Enfin, dans l'un des derniers articles couvrant la fermeture du bar, on retrouve sous le pseudo Marto une figure bien connue du milieu hooligan d'extrême gauche. Julien Marteau c'est « Panagoal », ancien leader du groupe ultra du Virage Auteuil les Tigris Mystics, très impliqué dans les conflits intestins au PSG durant les années 2000. On verra Panagoal apparaître à plusieurs reprises aux côtés des antifas, par exemple durant la manifestation d'hommage à Clément Méric de 2014, ou encore en train d'invectiver la police lors du meeting de Marine Le Pen du 17 avril 2017, et enfin... déguisé en policier aux cotés du leader de l'AFA Micha Sztarlyd dans le clip publicitaire MFC de DJ Pones, destiné à promouvoir le club de foot antifa éponyme. D'après un ancien membre du Mouvement Inter-Luttes Indépendant, le leader Tigris aurait également été présent lors des heurts qui opposèrent les antifas... à Jean-Luc Mélenchon, lors de l'attaque de son meeting en septembre 2017 ! Les anciens d'Auteuil auraient mené la charge au cri de « Paris Paris Hooligan ! » Plus tard, vaguement rangé, il continuera tout de même de côtoyer le milieu jeune antifa en étant présent aux ventes Pop Up Stone organisées par Constantin Costa Coulentianos et Angel Bernanos.
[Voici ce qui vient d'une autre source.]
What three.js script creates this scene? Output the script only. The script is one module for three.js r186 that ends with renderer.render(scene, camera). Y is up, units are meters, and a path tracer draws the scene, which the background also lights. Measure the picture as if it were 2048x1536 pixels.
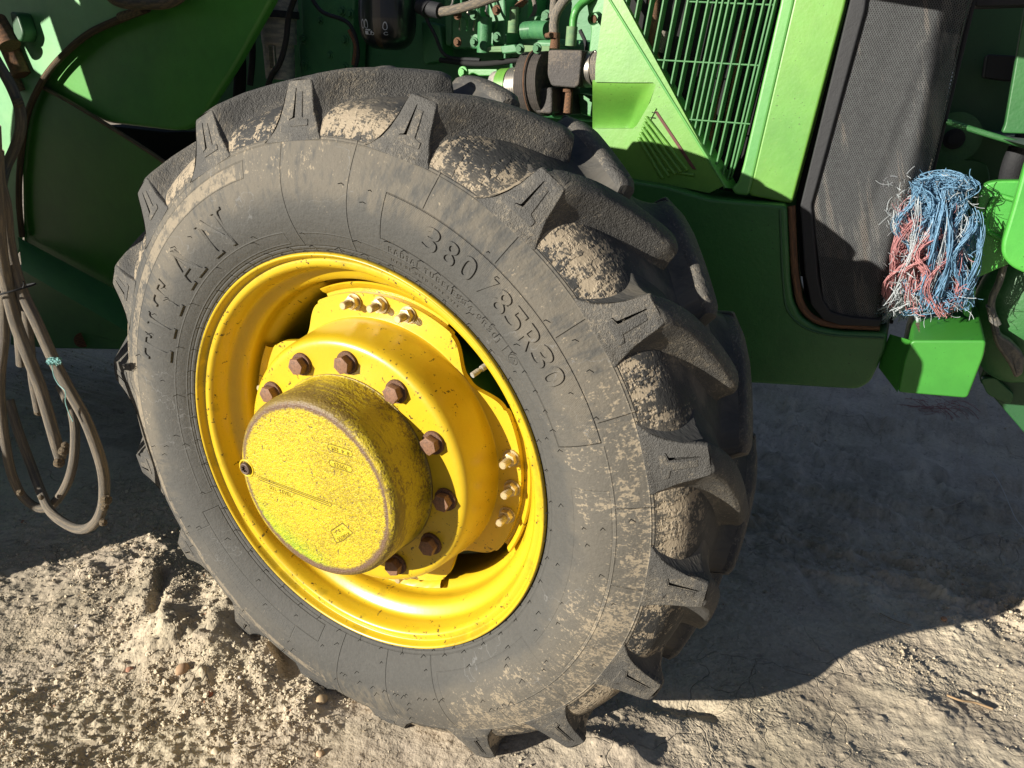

La fermeture du Saint Sauveur, coup dur pour la mouvance antifa et son enracinement dans l'Est parisien, est cependant très loin d'en sonner le glas : il reste notamment à Andreas Zund l'affaire juteuse du TDTF, bar à bobo bien situé dans les quartiers plus chics du 19e arrondissement, où déjà le MFC 1871 s'est retrouvé à organiser publiquement des événements... Pour une génération militante, la fin du bar de la rue des Panoyaux signe la fin d'une époque, mais elle ne fait qu'entamer modérément l'implantation bien réelle des groupes antifas dans l'Est parisien et ces derniers trouveront sans nul doute bien assez vite de nouveaux points d'ancrage.